As the season progresses, the local asparagus he sources from Fifer comes in cleaner and better-looking. Since it doesn’t have to travel as far or pass through as many hands along the supply chain to get to a chef’s walk-in, it also has a longer shelf life.

“Mexican asparagus always looks good, it’s always clean. But it doesn’t have the flavor that a local product does,” Cafolla said.

Ultimately, it’s on consumers who are eager to eat seasonally and support local growers and foragers — and the chefs who make a point to support them — by looking for the names of local producers on menus and Instagram posts, keeping an eye on what’s for sale at your local farmers’ market, and learning what’s ready in the fields and forests around the region. And don’t be afraid to go a little Portlandia — politely — on your server.

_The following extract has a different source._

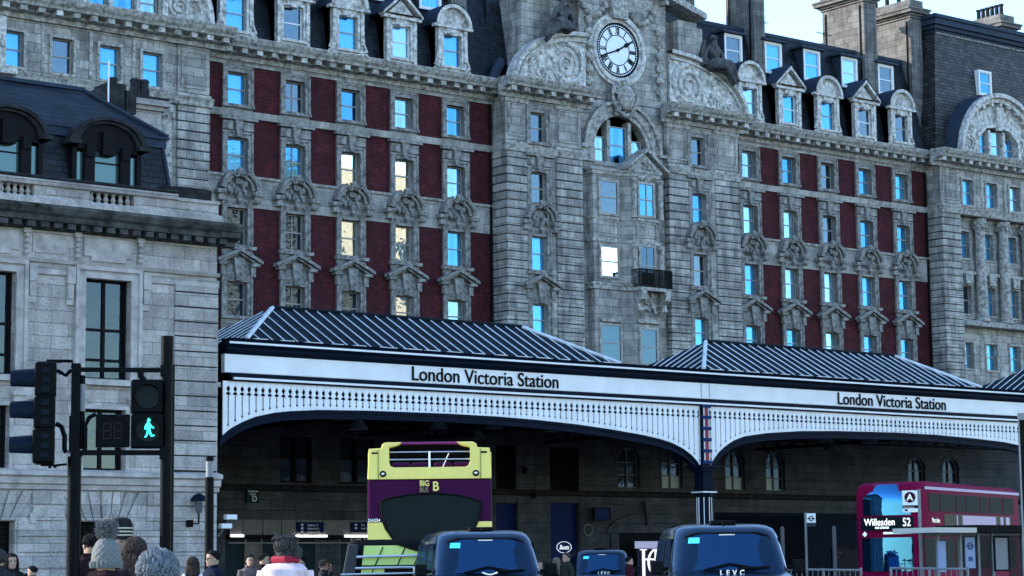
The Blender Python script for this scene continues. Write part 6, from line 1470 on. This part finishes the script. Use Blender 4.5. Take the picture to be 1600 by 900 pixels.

Keep in mind that local availability changes from year to year, too: Chefs want local strawberries for Mothers’ Day brunch, but it’s rare that they’re in season in our region so early in May. But Cafolla said that for the first spring in seven years, he’ll have Fifer Orchards berries for customers in time for the holiday.

“Look around in your own garden,” McMonnies said. “If nothing is green yet, there’s nothing green coming from next door. If your allergies are really bothering you, maybe it’s time for some of those spring things. If you still need to wear a coat to work, it’s unlikely that things are coming from a truly local space.”